*AVAILABLE DATA*:

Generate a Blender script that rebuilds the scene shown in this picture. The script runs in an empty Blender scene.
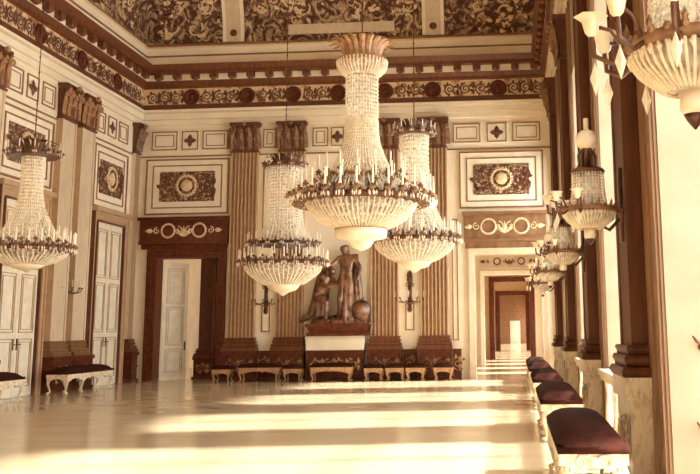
import bpy, bmesh, math, random
from mathutils import Vector, Matrix
random.seed(7)
C = bpy.context.scene.collection
PI = math.pi
D = 30.0        # distance of the end wall
XL = -13.05     # left wall
XR = 1.40       # right (window) wall
CEIL = 15.0

# ------------------------------------------------------------------ materials
def lin(c):
    return tuple((x/255/12.92 if x/255 <= .04045 else ((x/255+.055)/1.055)**2.4) for x in c) + (1,)

def mat(name, rgb, rough=.6, rgb2=None, scale=4., detail=4., lo=.35, hi=.65, metal=0., bump=0., spec=.5, stretch=(1,1,1), dist=0.):
    m = bpy.data.materials.new(name); m.use_nodes = True
    nt = m.node_tree; b = nt.nodes['Principled BSDF']
    b.inputs['Roughness'].default_value = rough
    b.inputs['Metallic'].default_value = metal
    b.inputs['Specular IOR Level'].default_value = spec
    tc = nt.nodes.new('ShaderNodeTexCoord'); mp = nt.nodes.new('ShaderNodeMapping')
    mp.inputs['Scale'].default_value = stretch
    nt.links.new(tc.outputs['Object'], mp.inputs['Vector'])
    nz = nt.nodes.new('ShaderNodeTexNoise'); nz.inputs['Scale'].default_value = scale; nz.inputs['Detail'].default_value = detail
    nz.inputs['Distortion'].default_value = dist
    nt.links.new(mp.outputs['Vector'], nz.inputs['Vector'])
    cr = nt.nodes.new('ShaderNodeValToRGB')
    cr.color_ramp.elements[0].position = lo; cr.color_ramp.elements[1].position = hi
    cr.color_ramp.elements[0].color = lin(rgb)
    cr.color_ramp.elements[1].color = lin(rgb2 if rgb2 else tuple(max(0, c*.93) for c in rgb))
    nt.links.new(nz.outputs['Fac'], cr.inputs['Fac'])
    nt.links.new(cr.outputs['Color'], b.inputs['Base Color'])
    if bump:
        bp = nt.nodes.new('ShaderNodeBump'); bp.inputs['Strength'].default_value = bump
        nt.links.new(nz.outputs['Fac'], bp.inputs['Height']); nt.links.new(bp.outputs['Normal'], b.inputs['Normal'])
    return m

M = {}
M['cream']   = mat('cream_stucco', (238,222,196), .55, (229,212,184), 1.5, 6)
M['cream2']  = mat('cream_paint', (240,225,200), .45, (231,215,189), 3)
M['line']    = mat('brown_moulding', (150,106,70), .5, (134,90,56), 6)
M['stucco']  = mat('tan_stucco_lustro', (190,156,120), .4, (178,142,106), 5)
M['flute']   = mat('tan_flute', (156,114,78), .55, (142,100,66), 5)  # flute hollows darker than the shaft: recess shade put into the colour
M['taupe']   = mat('pale_taupe_marble', (212,190,160), .4, (202,178,147), 4, stretch=(2,2,.6))
M['brown']   = mat('brown_scagliola', (116,62,32), .4, (88,44,20), 5, 6, stretch=(2,2,.5))
M['darkcol'] = mat('dark_veined_scagliola', (100,58,34), .45, (76,40,22), 4, 8, spec=.25, stretch=(3,3,.35), dist=.6)
M['midbrown']= mat('brown_wood_strip', (146,108,74), .45, (124,89,59), 5, 5, stretch=(6,6,.2))
M['dark']    = mat('dark_brown_marble', (104,48,22), .45, (74,30,13), 7, 8, spec=.25)
M['gold']    = mat('gilt_relief', (178,132,84), .4, (140,94,54), 12, 3)
M['palegilt']= mat('pale_gilt_relief', (226,200,160), .4, (200,168,124), 12, 3)
M['darkrel'] = mat('dark_relief', (112,62,34), .5, (82,42,22), 14, 5)
M['bronze']  = mat('dark_bronze', (112,68,40), .35, (72,38,20), 6, 5, metal=.2, spec=.5)
M['velvet']  = mat('dark_red_velvet', (60,23,12), .9, (40,15,7), 14, 5, bump=.3, spec=.1)
M['whitewood']= mat('cream_carved_wood', (240,222,192), .45, (206,176,138), 14, 4, bump=.3)
M['marble']  = mat('cream_veined_marble', (226,208,180), .35, (180,152,120), 5, 8, .45, .75, stretch=(3,3,1), dist=1.5)
M['glassw']  = mat('opal_glass', (234,217,188), .35, (226,206,174), 3)
M['candle']  = mat('wax_candle', (245,230,202), .5)
M['frieze']  = mat('frieze_ground', (222,192,150), .6, (150,104,66), 5, 8, .48, .62)
M['reveal']  = mat('window_wall_plaster', (152,134,108), .6, (144,125,99), 2)
M['gold2']   = mat('dull_gilt', (142,100,64), .45, (110,70,40), 12, 3)
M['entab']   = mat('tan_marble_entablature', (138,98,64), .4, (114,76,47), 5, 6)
M['darkgilt'] = mat('worn_gilt_wood', (190,146,104), .5, (150,104,66), 14, 4)  # darker copy of the carved bench wood, dim light put into the colour
M['statue']  = mat('patinated_bronze', (140,94,60), .35, (72,38,20), 5, 6, .42, .6, metal=.3, spec=.8)  # drapery highlights and darks put into the mottled bronze colour
M['door']    = mat('cream_door_paint', (238,224,198), .4)

def crystal(name, rgb, alpha, scale=9.):
    m = bpy.data.materials.new(name); m.use_nodes = True
    nt = m.node_tree; N = nt.nodes; L = nt.links
    b = N['Principled BSDF']; out = N['Material Output']
    b.inputs['Base Color'].default_value = lin(rgb); b.inputs['Roughness'].default_value = .18
    b.inputs['Specular IOR Level'].default_value = .9
    tr = N.new('ShaderNodeBsdfTransparent'); tl = N.new('ShaderNodeBsdfTranslucent'); tl.inputs['Color'].default_value = lin(rgb)
    mx0 = N.new('ShaderNodeMixShader'); mx0.inputs[0].default_value = .35
    L.new(b.outputs[0], mx0.inputs[1]); L.new(tl.outputs[0], mx0.inputs[2])
    mx = N.new('ShaderNodeMixShader')
    tc = N.new('ShaderNodeTexCoord'); vo = N.new('ShaderNodeTexVoronoi'); vo.inputs['Scale'].default_value = scale
    L.new(tc.outputs['Object'], vo.inputs['Vector'])
    mr = N.new('ShaderNodeMapRange'); mr.inputs['From Max'].default_value = .7
    mr.inputs['To Min'].default_value = min(1, alpha+.25); mr.inputs['To Max'].default_value = max(0, alpha-.25)
    L.new(vo.outputs['Distance'], mr.inputs['Value'])
    L.new(mr.outputs[0], mx.inputs[0]); L.new(tr.outputs[0], mx.inputs[1]); L.new(mx0.outputs[0], mx.inputs[2])
    L.new(mx.outputs[0], out.inputs['Surface'])
    return m
M['crystal'] = crystal('cut_crystal', (250,238,216), .92)
M['haze']    = crystal('crystal_net', (250,238,216), .55, 14.)

def window_glass():
    m = bpy.data.materials.new('window_glass'); m.use_nodes = True
    nt = m.node_tree; N = nt.nodes; L = nt.links; N.remove(N['Principled BSDF'])
    tr = N.new('ShaderNodeBsdfTransparent'); tr.inputs['Color'].default_value = (.95,.95,.93,1)
    gl = N.new('ShaderNodeBsdfGlossy'); gl.inputs['Roughness'].default_value = .05
    mx = N.new('ShaderNodeMixShader'); mx.inputs[0].default_value = .06
    L.new(tr.outputs[0], mx.inputs[1]); L.new(gl.outputs[0], mx.inputs[2]); L.new(mx.outputs[0], N['Material Output'].inputs['Surface'])
    return m
M['glass'] = window_glass()

def parquet():
    m = bpy.data.materials.new('polished_parquet'); m.use_nodes = True
    nt = m.node_tree; N = nt.nodes; L = nt.links; b = N['Principled BSDF']
    tc = N.new('ShaderNodeTexCoord'); br = N.new('ShaderNodeTexBrick')
    br.inputs['Scale'].default_value = 1.; br.inputs['Brick Width'].default_value = .9; br.inputs['Row Height'].default_value = .9
    br.offset = 0; br.inputs['Mortar Size'].default_value = .008
    br.inputs['Color1'].default_value = lin((210,186,151)); br.inputs['Color2'].default_value = lin((204,179,144)); br.inputs['Mortar'].default_value = lin((202,178,145))
    L.new(tc.outputs['Object'], br.inputs['Vector'])
    nz = N.new('ShaderNodeTexNoise'); nz.inputs['Scale'].default_value = .8; nz.inputs['Detail'].default_value = 5
    mp = N.new('ShaderNodeMapping'); mp.inputs['Scale'].default_value = (.6,2.5,1)
    L.new(tc.outputs['Object'], mp.inputs['Vector']); L.new(mp.outputs[0], nz.inputs['Vector'])
    mr = N.new('ShaderNodeMapRange'); mr.inputs['To Min'].default_value = .8; mr.inputs['To Max'].default_value = 1.12
    L.new(nz.outputs['Fac'], mr.inputs['Value'])
    mu = N.new('ShaderNodeMix'); mu.data_type = 'RGBA'; mu.blend_type = 'MULTIPLY'; mu.inputs['Factor'].default_value = 1
    L.new(br.outputs['Color'], mu.inputs['A']); L.new(mr.outputs[0], mu.inputs['B'])
    L.new(mu.outputs['Result'], b.inputs['Base Color'])
    b.inputs['Roughness'].default_value = .16; b.inputs['Specular IOR Level'].default_value = .8
    bp = N.new('ShaderNodeBump'); bp.inputs['Strength'].default_value = .06; bp.inputs['Distance'].default_value = .02
    L.new(nz.outputs['Fac'], bp.inputs['Height']); L.new(bp.outputs[0], b.inputs['Normal'])
    return m
M['floor'] = parquet()

def painting_mat(name, scale, dk, lt, lo=.42, hi=.55):
    m = bpy.data.materials.new(name); m.use_nodes = True
    nt = m.node_tree; N = nt.nodes; L = nt.links; b = N['Principled BSDF']; b.inputs['Roughness'].default_value = .7
    tc = N.new('ShaderNodeTexCoord'); nz = N.new('ShaderNodeTexNoise'); nz.inputs['Scale'].default_value = scale
    nz.inputs['Detail'].default_value = 4; nz.inputs['Distortion'].default_value = 3.2; nz.inputs['Roughness'].default_value = .6
    L.new(tc.outputs['Object'], nz.inputs['Vector'])
    cr = N.new('ShaderNodeValToRGB'); e = cr.color_ramp.elements
    e[0].position = lo; e[0].color = lin(dk); e[1].position = hi; e[1].color = lin(lt)
    L.new(nz.outputs['Fac'], cr.inputs['Fac']); L.new(cr.outputs[0], b.inputs['Base Color'])
    return m
M['covepaint'] = painting_mat('painted_cove', 1.7, (74,30,14), (205,172,130), .46, .66)
M['smallpaint'] = painting_mat('painted_panel', 5., (84,40,20), (206,172,128), .5, .62)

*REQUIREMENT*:
Compute how many lines include the string "scene", then give that number by itself.

*SOLVED PROBLEM*:
2